*Material for the task*.

◇ ◇ ◇ ◇

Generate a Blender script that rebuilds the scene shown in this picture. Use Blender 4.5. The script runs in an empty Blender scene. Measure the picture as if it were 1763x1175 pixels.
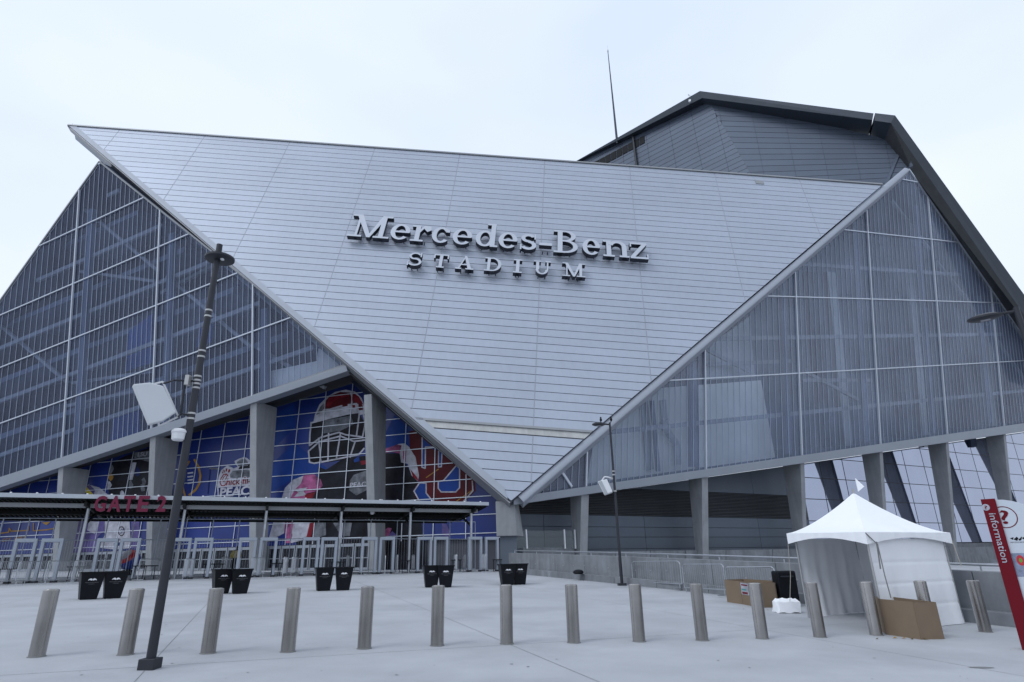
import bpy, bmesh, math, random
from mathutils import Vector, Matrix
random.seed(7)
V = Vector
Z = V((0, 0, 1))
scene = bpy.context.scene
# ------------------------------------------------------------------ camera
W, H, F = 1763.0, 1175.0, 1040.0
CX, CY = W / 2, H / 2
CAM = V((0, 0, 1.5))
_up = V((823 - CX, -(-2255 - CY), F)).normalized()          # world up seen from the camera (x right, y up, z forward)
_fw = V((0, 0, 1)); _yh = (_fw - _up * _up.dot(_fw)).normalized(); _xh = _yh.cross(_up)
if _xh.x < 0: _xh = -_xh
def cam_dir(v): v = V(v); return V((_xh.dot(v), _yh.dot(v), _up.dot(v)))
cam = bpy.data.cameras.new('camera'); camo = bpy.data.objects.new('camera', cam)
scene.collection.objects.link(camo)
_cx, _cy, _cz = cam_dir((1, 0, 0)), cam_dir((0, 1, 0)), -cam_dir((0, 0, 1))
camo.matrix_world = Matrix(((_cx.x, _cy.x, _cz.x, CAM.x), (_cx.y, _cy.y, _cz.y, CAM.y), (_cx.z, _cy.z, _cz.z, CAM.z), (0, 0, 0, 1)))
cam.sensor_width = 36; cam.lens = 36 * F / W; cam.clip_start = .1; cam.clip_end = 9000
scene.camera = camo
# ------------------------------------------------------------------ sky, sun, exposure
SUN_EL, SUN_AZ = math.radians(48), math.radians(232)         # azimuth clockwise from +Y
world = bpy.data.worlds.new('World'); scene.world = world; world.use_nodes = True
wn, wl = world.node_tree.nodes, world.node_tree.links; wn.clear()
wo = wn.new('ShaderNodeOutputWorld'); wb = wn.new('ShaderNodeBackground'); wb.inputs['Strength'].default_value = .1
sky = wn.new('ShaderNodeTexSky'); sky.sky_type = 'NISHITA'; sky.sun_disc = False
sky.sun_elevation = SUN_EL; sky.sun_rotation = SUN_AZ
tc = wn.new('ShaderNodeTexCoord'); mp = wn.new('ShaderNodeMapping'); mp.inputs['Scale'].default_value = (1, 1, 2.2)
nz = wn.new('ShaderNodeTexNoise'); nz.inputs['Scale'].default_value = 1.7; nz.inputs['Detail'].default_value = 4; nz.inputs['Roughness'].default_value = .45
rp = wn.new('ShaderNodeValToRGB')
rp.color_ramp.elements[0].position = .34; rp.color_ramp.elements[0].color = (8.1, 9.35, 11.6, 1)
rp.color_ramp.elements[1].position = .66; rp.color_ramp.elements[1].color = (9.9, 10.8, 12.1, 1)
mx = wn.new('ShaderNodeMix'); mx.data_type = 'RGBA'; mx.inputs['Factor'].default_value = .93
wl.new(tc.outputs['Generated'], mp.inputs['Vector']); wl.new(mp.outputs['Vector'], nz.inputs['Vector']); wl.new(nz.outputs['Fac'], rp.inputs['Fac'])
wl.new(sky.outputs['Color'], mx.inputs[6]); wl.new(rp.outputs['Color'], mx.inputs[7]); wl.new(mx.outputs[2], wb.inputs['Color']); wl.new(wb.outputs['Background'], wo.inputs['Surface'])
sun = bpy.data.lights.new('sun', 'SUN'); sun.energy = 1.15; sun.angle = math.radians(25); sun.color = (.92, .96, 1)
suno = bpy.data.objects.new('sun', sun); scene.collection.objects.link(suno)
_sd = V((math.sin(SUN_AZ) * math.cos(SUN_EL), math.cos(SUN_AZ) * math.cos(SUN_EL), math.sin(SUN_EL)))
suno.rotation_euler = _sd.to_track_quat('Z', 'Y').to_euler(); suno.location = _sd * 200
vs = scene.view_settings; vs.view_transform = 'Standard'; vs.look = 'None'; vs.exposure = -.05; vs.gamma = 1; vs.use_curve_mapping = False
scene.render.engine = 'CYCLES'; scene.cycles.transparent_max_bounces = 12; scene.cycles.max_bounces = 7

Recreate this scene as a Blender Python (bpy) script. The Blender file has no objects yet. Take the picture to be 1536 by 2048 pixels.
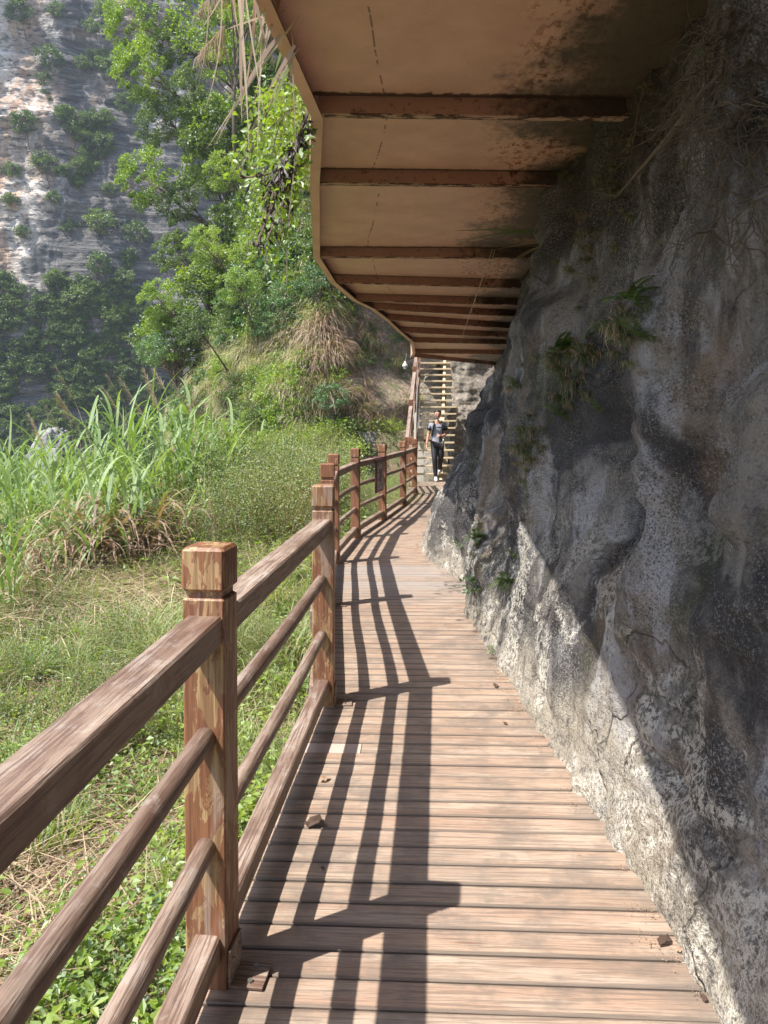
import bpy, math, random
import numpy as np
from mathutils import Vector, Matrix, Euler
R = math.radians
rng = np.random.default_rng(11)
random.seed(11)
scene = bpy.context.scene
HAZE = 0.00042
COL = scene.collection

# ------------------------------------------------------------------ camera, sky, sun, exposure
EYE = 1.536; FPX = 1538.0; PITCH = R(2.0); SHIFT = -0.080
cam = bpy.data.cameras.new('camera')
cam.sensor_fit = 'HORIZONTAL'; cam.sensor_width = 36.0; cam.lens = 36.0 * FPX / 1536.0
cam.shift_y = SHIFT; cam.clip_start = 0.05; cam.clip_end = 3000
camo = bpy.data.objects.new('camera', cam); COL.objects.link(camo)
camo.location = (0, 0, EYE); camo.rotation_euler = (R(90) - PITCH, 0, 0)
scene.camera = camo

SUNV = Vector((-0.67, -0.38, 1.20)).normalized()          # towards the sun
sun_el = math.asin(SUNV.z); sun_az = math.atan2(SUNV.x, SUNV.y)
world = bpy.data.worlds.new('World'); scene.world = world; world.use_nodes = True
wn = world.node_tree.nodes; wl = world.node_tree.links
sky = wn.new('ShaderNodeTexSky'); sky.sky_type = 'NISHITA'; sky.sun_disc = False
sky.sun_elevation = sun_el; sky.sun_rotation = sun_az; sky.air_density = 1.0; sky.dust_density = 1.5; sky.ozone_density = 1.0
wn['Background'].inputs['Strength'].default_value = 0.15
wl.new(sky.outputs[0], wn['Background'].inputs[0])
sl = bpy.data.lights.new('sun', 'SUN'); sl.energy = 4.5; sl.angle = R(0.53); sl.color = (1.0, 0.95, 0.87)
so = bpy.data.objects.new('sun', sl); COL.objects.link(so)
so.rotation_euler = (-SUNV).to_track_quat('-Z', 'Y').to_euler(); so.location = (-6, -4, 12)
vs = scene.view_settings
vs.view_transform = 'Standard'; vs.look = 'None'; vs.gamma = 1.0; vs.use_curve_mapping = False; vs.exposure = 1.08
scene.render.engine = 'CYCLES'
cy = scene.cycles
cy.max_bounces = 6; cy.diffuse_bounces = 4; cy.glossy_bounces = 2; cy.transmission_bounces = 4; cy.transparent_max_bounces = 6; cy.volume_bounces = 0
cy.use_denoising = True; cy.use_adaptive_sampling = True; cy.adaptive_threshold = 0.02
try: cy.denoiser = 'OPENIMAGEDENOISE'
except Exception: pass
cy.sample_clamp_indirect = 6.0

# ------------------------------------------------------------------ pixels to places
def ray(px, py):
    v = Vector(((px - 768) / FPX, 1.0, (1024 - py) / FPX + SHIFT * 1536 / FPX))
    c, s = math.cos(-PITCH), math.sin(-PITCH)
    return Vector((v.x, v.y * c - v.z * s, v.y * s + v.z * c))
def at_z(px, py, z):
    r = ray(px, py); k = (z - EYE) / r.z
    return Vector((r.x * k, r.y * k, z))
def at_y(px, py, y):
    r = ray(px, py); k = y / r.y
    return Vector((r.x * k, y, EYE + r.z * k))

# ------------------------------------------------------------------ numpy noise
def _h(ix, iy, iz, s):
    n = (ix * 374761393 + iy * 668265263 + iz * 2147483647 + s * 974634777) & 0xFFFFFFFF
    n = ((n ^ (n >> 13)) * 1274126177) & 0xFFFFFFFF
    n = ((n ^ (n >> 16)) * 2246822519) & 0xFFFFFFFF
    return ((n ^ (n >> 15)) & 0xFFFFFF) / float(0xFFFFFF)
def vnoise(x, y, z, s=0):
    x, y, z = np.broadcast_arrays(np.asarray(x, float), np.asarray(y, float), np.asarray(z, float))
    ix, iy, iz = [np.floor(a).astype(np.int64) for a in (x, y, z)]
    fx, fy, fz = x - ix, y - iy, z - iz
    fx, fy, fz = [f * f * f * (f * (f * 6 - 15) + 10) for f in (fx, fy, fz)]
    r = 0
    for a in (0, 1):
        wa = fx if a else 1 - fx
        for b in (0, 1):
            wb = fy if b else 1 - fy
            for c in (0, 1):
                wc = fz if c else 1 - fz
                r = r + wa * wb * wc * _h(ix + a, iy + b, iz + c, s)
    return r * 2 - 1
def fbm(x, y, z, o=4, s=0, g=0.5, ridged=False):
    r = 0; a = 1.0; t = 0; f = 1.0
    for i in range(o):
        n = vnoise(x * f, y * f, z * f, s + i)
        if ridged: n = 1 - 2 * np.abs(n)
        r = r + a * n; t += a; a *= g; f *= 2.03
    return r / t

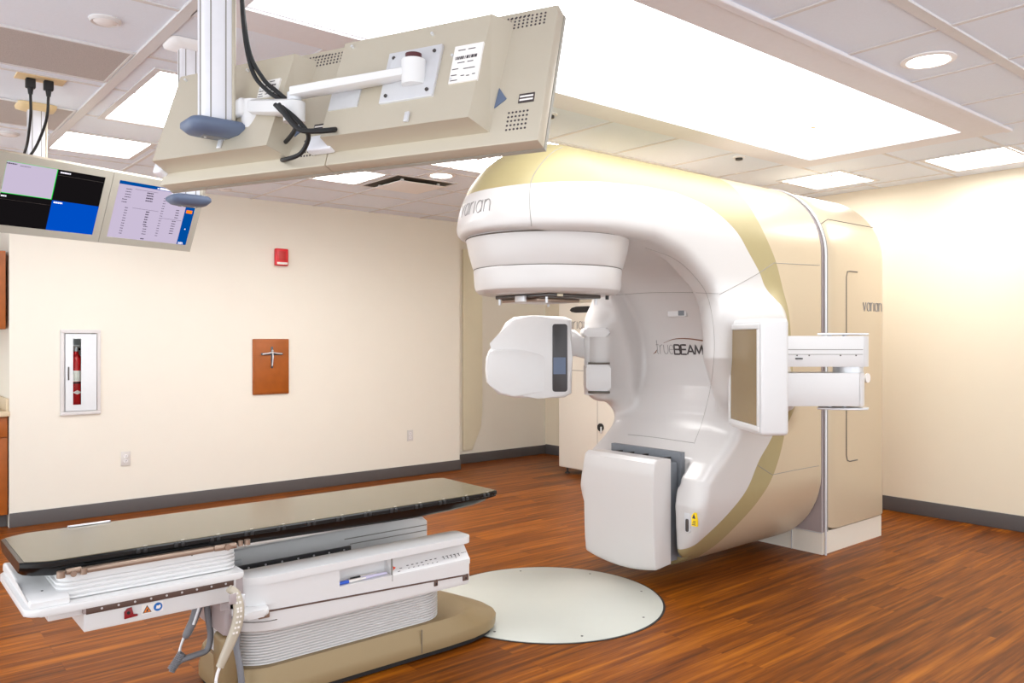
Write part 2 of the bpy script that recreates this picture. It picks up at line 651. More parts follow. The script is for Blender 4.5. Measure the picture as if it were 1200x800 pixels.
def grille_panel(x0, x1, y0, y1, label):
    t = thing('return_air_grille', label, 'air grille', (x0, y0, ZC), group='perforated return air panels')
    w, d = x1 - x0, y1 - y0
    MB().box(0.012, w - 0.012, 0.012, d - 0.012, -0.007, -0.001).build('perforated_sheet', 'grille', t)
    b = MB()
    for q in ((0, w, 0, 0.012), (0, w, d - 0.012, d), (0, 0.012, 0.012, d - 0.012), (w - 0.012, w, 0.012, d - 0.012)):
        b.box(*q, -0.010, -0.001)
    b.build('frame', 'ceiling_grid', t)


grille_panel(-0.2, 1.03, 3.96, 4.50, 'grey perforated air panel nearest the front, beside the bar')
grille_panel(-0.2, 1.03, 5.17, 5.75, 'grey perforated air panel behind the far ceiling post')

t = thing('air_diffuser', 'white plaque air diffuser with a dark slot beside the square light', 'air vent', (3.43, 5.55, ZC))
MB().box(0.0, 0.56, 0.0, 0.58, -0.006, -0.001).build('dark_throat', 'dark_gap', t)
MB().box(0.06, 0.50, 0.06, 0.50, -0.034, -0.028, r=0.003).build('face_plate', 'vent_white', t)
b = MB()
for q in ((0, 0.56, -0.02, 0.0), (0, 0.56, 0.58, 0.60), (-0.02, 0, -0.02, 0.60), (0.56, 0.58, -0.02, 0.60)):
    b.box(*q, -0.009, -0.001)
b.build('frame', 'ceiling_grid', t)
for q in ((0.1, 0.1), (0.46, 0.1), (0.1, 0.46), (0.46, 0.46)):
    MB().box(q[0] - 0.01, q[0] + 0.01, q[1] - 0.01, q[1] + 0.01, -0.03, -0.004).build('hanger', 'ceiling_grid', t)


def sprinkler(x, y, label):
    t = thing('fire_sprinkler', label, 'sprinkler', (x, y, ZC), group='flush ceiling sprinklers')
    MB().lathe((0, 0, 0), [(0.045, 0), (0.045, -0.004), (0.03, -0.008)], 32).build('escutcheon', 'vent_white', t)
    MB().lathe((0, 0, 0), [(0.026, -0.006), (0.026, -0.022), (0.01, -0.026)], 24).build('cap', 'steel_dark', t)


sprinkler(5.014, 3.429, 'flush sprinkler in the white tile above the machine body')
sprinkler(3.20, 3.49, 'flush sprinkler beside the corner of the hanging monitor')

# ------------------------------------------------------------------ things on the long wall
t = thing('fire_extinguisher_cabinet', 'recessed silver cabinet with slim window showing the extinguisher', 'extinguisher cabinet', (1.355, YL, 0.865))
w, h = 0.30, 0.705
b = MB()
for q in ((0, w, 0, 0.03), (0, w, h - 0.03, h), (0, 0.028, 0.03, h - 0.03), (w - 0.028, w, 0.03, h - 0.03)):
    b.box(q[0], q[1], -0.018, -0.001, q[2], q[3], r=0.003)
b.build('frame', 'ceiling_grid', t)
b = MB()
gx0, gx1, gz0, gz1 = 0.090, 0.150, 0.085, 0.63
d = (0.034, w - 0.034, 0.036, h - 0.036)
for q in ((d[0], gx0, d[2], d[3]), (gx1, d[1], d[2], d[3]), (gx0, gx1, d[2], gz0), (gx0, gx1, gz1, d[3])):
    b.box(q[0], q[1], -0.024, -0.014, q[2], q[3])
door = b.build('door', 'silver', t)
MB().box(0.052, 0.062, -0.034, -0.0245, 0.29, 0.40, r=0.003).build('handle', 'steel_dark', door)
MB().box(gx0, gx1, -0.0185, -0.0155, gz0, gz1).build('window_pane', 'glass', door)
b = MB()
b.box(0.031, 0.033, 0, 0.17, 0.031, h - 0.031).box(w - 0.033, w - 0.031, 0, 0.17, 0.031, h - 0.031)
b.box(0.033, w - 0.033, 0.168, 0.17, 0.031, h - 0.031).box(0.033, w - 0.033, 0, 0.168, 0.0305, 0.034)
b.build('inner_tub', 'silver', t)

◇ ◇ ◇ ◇

*What you need to do*. Copy every line of the material in which the word "pixels" occurs.

*Exercise output*.
Generate a Blender script that rebuilds the scene shown in this picture. Use Blender 4.5. The script runs in an empty Blender scene. Measure the picture as if it were 1763x1175 pixels.
Recreate this scene as a Blender Python (bpy) script. The Blender file has no objects yet. Take the picture to be 1536 by 2048 pixels.
# ------------------------------------------------------------------ pixels to places
Write part 2 of the bpy script that recreates this picture. It picks up at line 651. More parts follow. The script is for Blender 4.5. Measure the picture as if it were 1200x800 pixels.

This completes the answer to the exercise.